Dataset section

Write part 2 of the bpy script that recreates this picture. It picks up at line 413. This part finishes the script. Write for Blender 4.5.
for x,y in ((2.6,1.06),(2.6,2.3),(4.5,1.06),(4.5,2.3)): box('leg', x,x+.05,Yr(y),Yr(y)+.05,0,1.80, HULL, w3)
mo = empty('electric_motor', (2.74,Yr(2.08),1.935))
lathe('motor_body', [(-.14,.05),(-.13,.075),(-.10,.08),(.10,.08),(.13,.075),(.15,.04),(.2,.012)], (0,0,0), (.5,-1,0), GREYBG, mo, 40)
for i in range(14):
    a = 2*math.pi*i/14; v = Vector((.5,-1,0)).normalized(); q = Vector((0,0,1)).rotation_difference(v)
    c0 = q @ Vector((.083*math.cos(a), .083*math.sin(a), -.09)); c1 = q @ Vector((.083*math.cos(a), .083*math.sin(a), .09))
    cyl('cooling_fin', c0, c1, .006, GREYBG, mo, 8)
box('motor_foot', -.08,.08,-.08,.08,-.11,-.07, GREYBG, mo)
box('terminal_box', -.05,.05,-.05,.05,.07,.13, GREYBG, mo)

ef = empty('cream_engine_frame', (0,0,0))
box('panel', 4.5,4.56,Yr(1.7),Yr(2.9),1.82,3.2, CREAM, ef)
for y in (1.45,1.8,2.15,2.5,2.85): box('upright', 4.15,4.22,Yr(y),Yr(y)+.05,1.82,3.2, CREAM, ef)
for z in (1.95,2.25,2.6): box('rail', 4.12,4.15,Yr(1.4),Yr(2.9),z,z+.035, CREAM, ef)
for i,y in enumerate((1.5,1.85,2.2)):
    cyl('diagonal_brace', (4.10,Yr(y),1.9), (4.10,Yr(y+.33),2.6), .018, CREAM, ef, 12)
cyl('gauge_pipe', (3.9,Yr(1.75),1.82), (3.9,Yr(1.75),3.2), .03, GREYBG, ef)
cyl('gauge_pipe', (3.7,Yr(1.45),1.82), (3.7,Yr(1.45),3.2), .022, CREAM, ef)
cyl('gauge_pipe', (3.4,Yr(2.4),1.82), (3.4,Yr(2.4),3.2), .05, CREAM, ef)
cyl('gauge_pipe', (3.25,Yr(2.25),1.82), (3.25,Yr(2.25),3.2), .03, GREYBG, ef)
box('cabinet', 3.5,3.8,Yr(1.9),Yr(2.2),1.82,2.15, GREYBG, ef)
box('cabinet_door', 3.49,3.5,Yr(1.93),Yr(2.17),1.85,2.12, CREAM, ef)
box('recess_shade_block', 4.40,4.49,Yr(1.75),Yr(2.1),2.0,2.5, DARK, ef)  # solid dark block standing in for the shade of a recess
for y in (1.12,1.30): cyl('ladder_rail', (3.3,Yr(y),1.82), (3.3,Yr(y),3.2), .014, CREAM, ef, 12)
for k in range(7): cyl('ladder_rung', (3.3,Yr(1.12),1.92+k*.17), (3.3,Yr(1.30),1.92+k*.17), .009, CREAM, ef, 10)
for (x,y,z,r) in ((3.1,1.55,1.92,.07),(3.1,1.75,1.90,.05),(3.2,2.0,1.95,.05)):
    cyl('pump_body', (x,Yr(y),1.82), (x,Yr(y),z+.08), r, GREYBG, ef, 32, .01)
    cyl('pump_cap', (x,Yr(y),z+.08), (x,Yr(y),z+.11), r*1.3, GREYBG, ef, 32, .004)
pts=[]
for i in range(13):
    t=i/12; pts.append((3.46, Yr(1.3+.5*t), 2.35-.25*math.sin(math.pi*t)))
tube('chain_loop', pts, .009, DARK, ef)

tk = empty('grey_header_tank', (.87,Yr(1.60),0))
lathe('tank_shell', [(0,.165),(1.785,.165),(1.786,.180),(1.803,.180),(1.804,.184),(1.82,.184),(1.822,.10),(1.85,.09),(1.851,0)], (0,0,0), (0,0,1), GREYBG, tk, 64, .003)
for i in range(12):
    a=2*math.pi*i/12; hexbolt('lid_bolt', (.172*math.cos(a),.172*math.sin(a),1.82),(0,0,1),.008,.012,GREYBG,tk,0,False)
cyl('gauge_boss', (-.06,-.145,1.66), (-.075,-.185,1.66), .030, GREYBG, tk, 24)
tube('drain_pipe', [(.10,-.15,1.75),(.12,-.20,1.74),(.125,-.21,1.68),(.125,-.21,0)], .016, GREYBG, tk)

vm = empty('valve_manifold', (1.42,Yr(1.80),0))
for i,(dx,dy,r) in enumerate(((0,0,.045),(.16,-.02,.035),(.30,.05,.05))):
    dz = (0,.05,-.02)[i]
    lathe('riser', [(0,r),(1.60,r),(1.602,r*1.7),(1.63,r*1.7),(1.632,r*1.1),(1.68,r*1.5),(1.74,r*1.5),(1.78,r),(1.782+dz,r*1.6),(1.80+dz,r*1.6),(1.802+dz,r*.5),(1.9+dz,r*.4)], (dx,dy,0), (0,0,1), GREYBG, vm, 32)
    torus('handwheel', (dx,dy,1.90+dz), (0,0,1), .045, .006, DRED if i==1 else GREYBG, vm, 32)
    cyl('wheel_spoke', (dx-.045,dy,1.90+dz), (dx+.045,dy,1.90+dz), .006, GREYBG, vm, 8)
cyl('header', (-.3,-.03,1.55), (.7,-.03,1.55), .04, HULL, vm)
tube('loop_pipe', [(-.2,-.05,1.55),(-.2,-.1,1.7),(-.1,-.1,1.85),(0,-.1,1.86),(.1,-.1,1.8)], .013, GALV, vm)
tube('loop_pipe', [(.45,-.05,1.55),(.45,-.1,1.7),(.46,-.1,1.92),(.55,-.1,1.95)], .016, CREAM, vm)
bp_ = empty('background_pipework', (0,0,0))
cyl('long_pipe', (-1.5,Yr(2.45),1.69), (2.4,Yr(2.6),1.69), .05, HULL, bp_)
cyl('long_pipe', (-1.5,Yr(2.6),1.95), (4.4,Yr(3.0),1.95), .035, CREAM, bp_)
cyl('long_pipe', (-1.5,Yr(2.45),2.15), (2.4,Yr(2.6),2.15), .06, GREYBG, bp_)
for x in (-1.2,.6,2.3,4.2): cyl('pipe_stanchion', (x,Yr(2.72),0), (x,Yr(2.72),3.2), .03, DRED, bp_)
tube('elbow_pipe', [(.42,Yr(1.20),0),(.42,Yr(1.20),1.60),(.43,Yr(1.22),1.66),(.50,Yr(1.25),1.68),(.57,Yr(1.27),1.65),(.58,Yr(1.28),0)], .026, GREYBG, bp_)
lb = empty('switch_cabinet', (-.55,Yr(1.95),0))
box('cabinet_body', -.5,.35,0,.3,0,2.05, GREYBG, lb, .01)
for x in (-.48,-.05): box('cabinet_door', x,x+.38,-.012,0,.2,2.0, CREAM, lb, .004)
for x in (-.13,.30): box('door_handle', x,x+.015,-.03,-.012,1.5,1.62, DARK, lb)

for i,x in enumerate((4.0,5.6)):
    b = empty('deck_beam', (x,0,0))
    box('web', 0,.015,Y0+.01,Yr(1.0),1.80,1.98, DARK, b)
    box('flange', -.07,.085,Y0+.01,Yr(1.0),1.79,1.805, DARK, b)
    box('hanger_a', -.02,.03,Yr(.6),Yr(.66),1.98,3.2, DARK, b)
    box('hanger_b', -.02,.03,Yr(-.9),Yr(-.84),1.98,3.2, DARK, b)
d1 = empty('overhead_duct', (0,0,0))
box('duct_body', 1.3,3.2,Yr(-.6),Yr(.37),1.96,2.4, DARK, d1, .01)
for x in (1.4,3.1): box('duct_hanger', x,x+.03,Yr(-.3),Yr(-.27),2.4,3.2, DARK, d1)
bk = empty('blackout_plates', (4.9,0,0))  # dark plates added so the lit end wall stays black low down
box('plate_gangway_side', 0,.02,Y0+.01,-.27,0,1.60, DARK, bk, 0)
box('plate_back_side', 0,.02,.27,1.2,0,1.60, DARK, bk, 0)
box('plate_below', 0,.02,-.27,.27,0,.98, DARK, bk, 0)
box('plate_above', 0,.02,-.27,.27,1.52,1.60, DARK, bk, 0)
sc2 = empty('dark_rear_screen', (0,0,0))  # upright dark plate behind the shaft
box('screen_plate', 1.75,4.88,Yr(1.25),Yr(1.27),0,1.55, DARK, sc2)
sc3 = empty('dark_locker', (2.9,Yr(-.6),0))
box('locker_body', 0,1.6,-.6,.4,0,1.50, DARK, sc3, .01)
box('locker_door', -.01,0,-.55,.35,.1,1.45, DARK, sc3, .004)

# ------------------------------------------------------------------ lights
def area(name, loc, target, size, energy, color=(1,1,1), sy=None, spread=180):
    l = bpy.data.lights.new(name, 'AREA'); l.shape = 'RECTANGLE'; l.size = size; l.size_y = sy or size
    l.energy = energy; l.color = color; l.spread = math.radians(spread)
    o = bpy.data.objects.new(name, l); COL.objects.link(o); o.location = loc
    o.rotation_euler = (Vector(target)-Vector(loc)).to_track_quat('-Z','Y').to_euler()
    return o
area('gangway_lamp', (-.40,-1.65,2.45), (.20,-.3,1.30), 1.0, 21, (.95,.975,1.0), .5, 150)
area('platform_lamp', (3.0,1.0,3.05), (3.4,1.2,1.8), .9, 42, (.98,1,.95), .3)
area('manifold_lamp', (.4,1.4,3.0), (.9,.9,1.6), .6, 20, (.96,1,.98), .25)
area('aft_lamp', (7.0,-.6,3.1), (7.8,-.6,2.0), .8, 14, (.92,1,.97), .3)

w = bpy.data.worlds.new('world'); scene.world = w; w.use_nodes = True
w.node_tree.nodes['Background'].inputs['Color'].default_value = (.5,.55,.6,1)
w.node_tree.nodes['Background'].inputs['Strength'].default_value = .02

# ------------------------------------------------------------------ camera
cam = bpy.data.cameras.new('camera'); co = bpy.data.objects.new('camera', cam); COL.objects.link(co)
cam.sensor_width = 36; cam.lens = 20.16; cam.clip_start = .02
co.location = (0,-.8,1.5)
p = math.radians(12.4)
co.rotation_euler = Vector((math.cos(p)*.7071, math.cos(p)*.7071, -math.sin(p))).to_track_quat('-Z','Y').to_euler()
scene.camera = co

What you need to do
Please give an exact restatement of only the lines from the beginning of the material above to the line with "box('terminal_box', -.05,.05,-.05,.05,.07,.13, GREYBG, mo)", inclusive.

Worked solution
Write part 2 of the bpy script that recreates this picture. It picks up at line 413. This part finishes the script. Write for Blender 4.5.
for x,y in ((2.6,1.06),(2.6,2.3),(4.5,1.06),(4.5,2.3)): box('leg', x,x+.05,Yr(y),Yr(y)+.05,0,1.80, HULL, w3)
mo = empty('electric_motor', (2.74,Yr(2.08),1.935))
lathe('motor_body', [(-.14,.05),(-.13,.075),(-.10,.08),(.10,.08),(.13,.075),(.15,.04),(.2,.012)], (0,0,0), (.5,-1,0), GREYBG, mo, 40)
for i in range(14):
    a = 2*math.pi*i/14; v = Vector((.5,-1,0)).normalized(); q = Vector((0,0,1)).rotation_difference(v)
    c0 = q @ Vector((.083*math.cos(a), .083*math.sin(a), -.09)); c1 = q @ Vector((.083*math.cos(a), .083*math.sin(a), .09))
    cyl('cooling_fin', c0, c1, .006, GREYBG, mo, 8)
box('motor_foot', -.08,.08,-.08,.08,-.11,-.07, GREYBG, mo)
box('terminal_box', -.05,.05,-.05,.05,.07,.13, GREYBG, mo)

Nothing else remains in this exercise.